Your task is to quote exactly the run of lines that starts at the line containing "by 1005 pixels." and ends at the line containing "return b_.mesh('brick', matn, V((0, 0, 0)), smooth=False)", including both.

Extracted records:
* * *

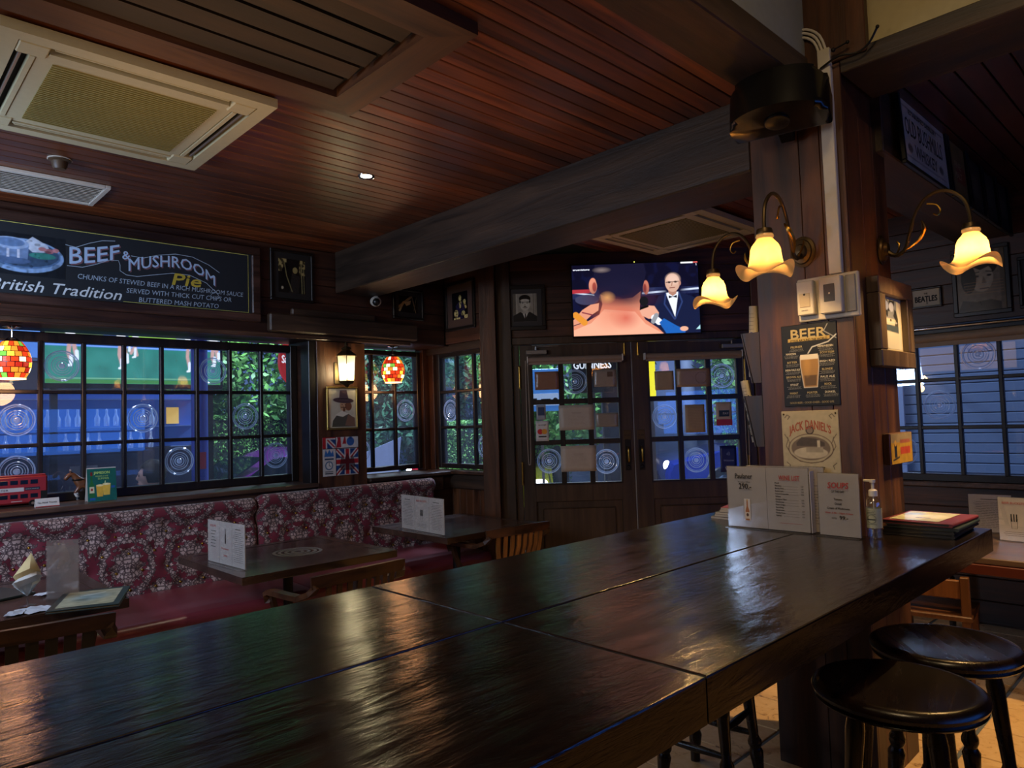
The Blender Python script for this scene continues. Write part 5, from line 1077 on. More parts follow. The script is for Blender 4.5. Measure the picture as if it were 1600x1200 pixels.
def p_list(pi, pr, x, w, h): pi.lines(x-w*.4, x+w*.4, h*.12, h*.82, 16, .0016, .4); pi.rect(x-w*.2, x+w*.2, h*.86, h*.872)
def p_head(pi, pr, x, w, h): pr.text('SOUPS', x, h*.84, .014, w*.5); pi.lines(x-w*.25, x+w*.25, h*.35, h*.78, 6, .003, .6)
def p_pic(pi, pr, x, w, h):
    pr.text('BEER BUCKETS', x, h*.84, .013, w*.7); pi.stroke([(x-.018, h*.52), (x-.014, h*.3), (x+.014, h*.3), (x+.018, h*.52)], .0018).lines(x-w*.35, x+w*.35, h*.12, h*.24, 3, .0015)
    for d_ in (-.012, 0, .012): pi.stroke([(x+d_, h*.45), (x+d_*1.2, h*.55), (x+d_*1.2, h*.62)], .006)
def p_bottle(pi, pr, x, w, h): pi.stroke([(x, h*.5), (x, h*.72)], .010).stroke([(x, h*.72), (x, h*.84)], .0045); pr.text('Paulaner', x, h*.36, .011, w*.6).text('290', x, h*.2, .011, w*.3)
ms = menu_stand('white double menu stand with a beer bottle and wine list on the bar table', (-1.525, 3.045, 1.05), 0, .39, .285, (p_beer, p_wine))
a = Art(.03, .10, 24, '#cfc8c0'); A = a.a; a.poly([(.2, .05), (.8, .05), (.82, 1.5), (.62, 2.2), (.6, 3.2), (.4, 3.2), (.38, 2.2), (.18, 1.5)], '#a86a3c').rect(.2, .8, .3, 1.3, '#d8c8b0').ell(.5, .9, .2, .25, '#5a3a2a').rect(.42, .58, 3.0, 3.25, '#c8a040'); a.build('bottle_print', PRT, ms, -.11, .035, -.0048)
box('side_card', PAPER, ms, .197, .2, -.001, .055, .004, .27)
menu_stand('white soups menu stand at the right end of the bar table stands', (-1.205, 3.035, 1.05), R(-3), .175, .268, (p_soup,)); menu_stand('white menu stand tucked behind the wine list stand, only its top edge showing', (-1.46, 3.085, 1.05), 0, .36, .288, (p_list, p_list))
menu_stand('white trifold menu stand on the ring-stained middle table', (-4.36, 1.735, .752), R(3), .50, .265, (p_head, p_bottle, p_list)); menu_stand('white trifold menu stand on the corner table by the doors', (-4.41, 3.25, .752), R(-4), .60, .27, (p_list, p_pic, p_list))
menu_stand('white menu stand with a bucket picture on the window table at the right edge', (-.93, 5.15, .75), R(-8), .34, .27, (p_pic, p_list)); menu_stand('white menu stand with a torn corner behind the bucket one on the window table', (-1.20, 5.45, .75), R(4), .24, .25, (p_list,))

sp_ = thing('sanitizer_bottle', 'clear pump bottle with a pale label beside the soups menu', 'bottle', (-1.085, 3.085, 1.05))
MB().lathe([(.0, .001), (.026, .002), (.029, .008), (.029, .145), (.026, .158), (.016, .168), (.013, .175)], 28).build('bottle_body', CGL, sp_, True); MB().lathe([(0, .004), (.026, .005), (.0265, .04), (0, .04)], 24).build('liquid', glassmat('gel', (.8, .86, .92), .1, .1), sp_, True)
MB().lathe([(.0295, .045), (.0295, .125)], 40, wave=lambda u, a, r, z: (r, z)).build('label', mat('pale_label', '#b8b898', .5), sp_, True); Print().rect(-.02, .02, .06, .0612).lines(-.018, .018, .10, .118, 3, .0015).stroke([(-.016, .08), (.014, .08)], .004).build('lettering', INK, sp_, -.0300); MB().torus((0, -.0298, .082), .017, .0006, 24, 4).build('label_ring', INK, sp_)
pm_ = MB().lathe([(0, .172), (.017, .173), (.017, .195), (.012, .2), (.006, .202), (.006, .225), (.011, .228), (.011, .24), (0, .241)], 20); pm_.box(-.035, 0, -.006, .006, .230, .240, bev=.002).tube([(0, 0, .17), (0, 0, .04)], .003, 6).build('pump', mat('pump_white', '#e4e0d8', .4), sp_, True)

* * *

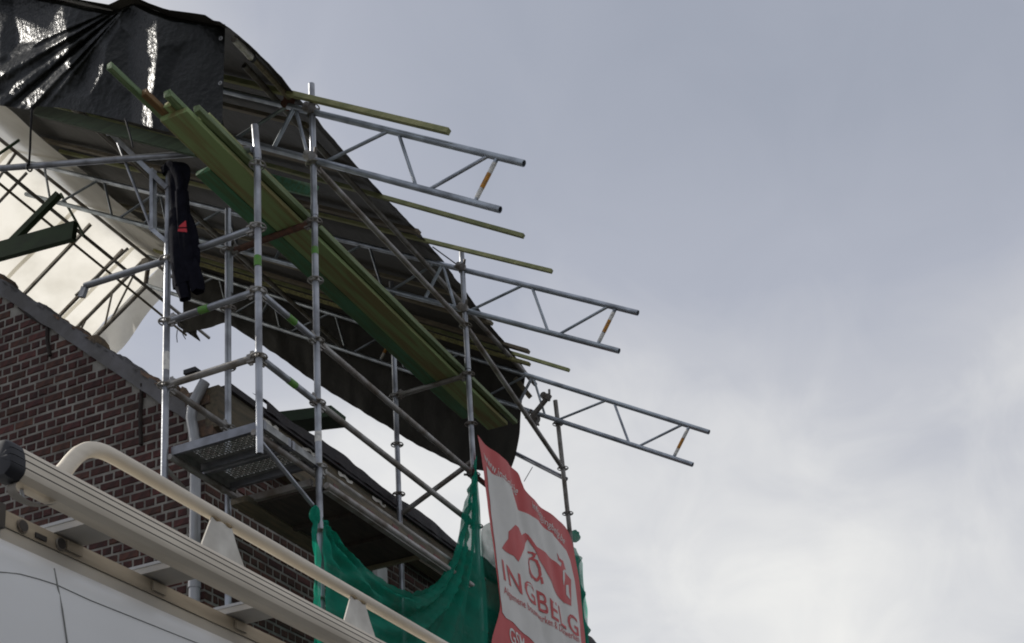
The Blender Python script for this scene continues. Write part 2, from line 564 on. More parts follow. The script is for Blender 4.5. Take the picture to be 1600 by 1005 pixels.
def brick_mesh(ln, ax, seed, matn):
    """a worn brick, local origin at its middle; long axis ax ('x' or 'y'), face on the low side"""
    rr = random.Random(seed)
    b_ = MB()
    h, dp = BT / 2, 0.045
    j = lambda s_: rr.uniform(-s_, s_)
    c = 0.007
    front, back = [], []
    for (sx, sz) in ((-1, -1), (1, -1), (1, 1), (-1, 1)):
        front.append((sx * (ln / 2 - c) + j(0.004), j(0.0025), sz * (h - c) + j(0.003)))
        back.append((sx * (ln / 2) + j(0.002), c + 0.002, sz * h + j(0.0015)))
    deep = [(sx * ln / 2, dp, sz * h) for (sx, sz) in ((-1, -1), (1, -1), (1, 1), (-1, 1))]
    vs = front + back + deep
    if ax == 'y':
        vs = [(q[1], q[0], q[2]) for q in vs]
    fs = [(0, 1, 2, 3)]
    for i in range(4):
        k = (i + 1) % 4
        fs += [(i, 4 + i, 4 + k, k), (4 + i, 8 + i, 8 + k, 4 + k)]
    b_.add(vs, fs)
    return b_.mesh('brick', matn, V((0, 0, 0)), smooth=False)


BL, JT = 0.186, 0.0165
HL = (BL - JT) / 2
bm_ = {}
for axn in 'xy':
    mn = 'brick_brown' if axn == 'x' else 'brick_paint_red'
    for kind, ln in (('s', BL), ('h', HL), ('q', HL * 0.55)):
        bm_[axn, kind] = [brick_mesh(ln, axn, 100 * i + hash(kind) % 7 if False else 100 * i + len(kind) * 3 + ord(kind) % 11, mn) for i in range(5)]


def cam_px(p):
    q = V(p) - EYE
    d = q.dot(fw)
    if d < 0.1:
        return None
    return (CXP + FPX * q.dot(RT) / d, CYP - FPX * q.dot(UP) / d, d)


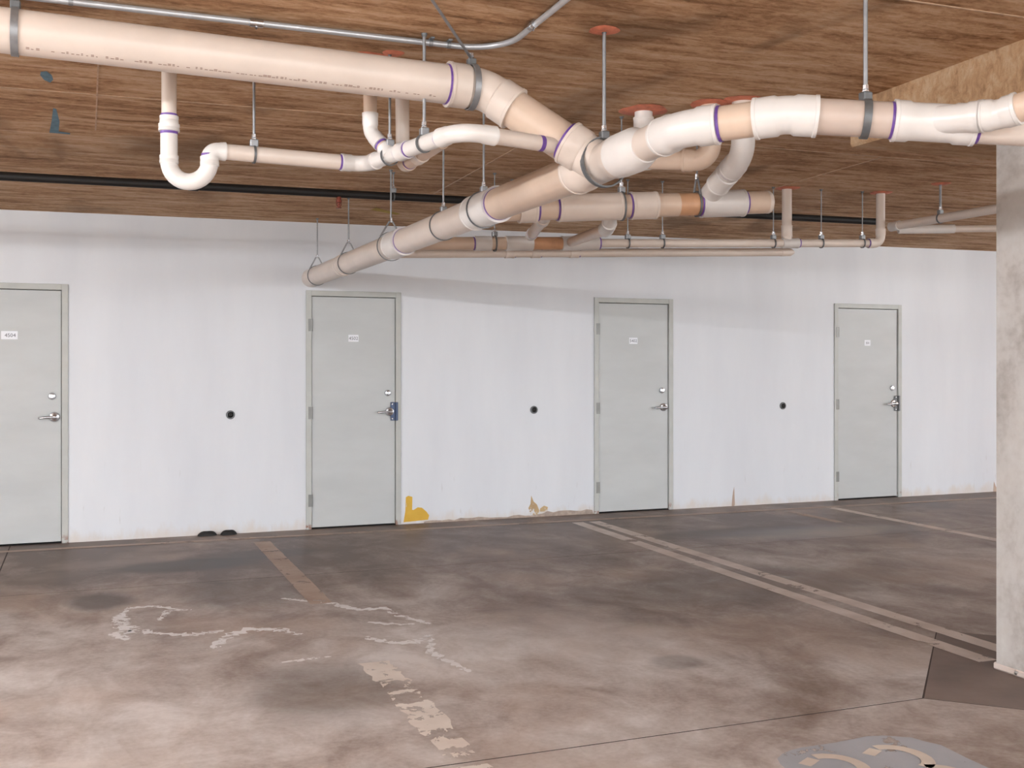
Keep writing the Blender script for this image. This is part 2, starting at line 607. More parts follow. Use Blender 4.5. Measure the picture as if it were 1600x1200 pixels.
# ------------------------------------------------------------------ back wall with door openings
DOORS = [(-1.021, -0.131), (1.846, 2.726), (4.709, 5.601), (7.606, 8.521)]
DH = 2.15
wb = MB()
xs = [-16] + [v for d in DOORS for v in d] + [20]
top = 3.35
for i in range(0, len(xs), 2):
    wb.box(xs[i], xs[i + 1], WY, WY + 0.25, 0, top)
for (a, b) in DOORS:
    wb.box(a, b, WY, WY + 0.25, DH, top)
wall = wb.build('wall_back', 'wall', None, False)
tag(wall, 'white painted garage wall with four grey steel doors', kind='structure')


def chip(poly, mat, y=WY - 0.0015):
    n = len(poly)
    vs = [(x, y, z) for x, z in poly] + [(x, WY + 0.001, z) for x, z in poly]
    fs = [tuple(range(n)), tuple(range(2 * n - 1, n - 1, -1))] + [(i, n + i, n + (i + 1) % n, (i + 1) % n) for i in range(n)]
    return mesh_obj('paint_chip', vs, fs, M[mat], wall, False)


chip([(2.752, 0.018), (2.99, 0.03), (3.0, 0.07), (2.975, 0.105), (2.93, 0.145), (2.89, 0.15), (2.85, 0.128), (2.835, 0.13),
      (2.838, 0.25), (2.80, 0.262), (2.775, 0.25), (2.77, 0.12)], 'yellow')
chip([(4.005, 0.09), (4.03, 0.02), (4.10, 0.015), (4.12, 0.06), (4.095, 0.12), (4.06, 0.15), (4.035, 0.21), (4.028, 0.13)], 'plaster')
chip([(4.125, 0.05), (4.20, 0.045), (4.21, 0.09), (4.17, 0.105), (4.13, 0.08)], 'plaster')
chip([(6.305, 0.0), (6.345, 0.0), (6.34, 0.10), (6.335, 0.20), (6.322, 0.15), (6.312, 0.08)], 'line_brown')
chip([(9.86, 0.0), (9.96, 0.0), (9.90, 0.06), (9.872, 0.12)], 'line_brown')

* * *

[Correct output]
The Blender Python script for this scene continues. Write part 2, from line 564 on. More parts follow. The script is for Blender 4.5. Take the picture to be 1600 by 1005 pixels.
def brick_mesh(ln, ax, seed, matn):
    """a worn brick, local origin at its middle; long axis ax ('x' or 'y'), face on the low side"""
    rr = random.Random(seed)
    b_ = MB()
    h, dp = BT / 2, 0.045
    j = lambda s_: rr.uniform(-s_, s_)
    c = 0.007
    front, back = [], []
    for (sx, sz) in ((-1, -1), (1, -1), (1, 1), (-1, 1)):
        front.append((sx * (ln / 2 - c) + j(0.004), j(0.0025), sz * (h - c) + j(0.003)))
        back.append((sx * (ln / 2) + j(0.002), c + 0.002, sz * h + j(0.0015)))
    deep = [(sx * ln / 2, dp, sz * h) for (sx, sz) in ((-1, -1), (1, -1), (1, 1), (-1, 1))]
    vs = front + back + deep
    if ax == 'y':
        vs = [(q[1], q[0], q[2]) for q in vs]
    fs = [(0, 1, 2, 3)]
    for i in range(4):
        k = (i + 1) % 4
        fs += [(i, 4 + i, 4 + k, k), (4 + i, 8 + i, 8 + k, 4 + k)]
    b_.add(vs, fs)
    return b_.mesh('brick', matn, V((0, 0, 0)), smooth=False)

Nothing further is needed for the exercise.